Thank You For Your Service is a difficult film to watch, but it should be. It’s not nearly as difficult as it is for returning veterans to live with PTSD. The film dramatizes issues with VA care to put a human face on the statistics.
Adam Schumann (Miles Teller), Tausolo Aiei (Beulah Koale) and Will Waller (Joe Cole) finish a tour in Iraq only to struggle with different roadblocks to adjustment. All have PTSD. Waller finds his fiance has left him. Solo struggles with memory. Both Solo and Schumann face the VA bureaucracy that leaves them untreated for crucial months.
It’s one thing to hear that the VA is backed up and understaffed. I find most people don’t quite understand the abstract concept of that until they see how an individual person cannot obtain the help to which they are entitled. Thank You For Your Service shows the process seems worse than the DMV and what’s at stake is far more important than driving a car. Solo waits all day just to find out he has to go to a different floor to get his VA card, only to start the process all over again. That’s not even the worst though.
Because there are so many returning veterans, the limited VA staff is backed up so it can take nine months to get a suicidal veteran into a treatment center. Think a suicidal person can “hang in there” for almost a year? And the desk clerks aren’t the ones making the rules or understaffing the system, yet they are the only ones to whom the veterans can complain. The people in charge never have to listen. And plenty of VA staffers go above and beyond, but there are only so many hours in the day if they’re already booked through their lunch hours.

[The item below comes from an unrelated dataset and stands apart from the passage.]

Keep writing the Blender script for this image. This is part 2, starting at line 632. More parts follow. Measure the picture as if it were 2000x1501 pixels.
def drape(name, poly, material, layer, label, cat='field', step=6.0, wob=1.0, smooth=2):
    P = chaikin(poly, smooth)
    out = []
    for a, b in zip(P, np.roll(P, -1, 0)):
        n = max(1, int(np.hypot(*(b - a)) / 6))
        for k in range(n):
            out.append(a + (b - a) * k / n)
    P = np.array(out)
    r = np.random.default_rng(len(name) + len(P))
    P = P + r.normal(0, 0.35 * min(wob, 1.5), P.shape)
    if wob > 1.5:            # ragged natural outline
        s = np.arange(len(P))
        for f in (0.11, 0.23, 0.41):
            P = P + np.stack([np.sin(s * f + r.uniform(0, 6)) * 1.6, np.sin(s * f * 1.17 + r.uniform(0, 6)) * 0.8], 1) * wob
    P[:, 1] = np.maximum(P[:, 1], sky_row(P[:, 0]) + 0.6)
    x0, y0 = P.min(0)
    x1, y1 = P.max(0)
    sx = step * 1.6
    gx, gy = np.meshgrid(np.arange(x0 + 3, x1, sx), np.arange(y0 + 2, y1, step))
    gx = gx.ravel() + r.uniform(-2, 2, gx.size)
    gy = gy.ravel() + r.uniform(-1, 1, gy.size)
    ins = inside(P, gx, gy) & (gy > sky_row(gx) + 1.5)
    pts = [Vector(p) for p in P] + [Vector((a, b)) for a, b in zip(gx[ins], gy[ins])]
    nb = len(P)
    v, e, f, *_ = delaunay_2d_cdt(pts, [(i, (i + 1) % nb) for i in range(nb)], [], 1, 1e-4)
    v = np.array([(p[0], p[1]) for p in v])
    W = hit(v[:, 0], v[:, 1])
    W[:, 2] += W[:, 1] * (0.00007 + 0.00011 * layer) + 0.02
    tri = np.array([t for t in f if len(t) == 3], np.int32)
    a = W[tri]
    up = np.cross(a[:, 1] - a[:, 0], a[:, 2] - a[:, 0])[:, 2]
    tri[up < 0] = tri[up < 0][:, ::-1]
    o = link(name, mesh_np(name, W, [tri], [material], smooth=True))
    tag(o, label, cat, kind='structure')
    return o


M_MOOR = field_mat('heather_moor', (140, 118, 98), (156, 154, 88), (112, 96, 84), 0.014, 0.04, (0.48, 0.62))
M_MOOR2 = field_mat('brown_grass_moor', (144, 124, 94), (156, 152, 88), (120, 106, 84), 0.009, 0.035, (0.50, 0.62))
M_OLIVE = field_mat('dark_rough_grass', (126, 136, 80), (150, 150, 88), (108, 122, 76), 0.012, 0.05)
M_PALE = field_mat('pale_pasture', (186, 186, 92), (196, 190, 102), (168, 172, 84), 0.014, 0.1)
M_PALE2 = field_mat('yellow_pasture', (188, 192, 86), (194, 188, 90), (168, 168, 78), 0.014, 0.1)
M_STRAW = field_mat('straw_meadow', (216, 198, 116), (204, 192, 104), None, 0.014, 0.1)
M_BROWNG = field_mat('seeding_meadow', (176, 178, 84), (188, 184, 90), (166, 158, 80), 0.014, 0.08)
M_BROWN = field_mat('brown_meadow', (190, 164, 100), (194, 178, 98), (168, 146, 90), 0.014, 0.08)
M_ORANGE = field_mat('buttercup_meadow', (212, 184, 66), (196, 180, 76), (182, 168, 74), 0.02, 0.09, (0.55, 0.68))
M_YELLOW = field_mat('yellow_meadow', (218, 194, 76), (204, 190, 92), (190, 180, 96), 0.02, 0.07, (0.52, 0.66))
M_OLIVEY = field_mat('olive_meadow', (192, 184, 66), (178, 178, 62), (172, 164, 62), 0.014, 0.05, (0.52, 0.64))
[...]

Meanwhile, the film lets you go home with them as their spouses and families suffer the collateral damage of a system using their husbands up and leaving them to fend for themselves. Writer/director Jason Hall does a great job of showing, not telling us what these dramatic problems are. Schumann’s wife Saskia (Haley Bennett) can only learn the depth of Adam’s struggles by reading his VA forms. He and Solo both suffer disturbing visions the audience gets to experience with them. The men are literally trying not to tell their wives how bad it is, so the manifestations of their trauma are all the wives have to go on.
Hall captures the sensory sensitivity with the onslaught of sound in modern day life. Short of smellovision, he even captures how other senses compound the overload. The men are dangers to their children, through no fault of their own but it still creates a palpable worry for everyone’s well being.
There are no easy answers and Thank You For Your Service is not a film about answers. It explores the common ways many veterans attempt to cope, and that is the source of powerful drama. In this case, the answers have to come from the audience. We have to pressure our politicians to devote resources to the returning veterans, and forbid increasing any more burden to the system without also giving it those resources. If living Schumann, Solo and Waller’s lives for just a couple hours can raise awareness to the needs of the hundreds of thousands of veterans just like them, that would be the gratitude they deserve.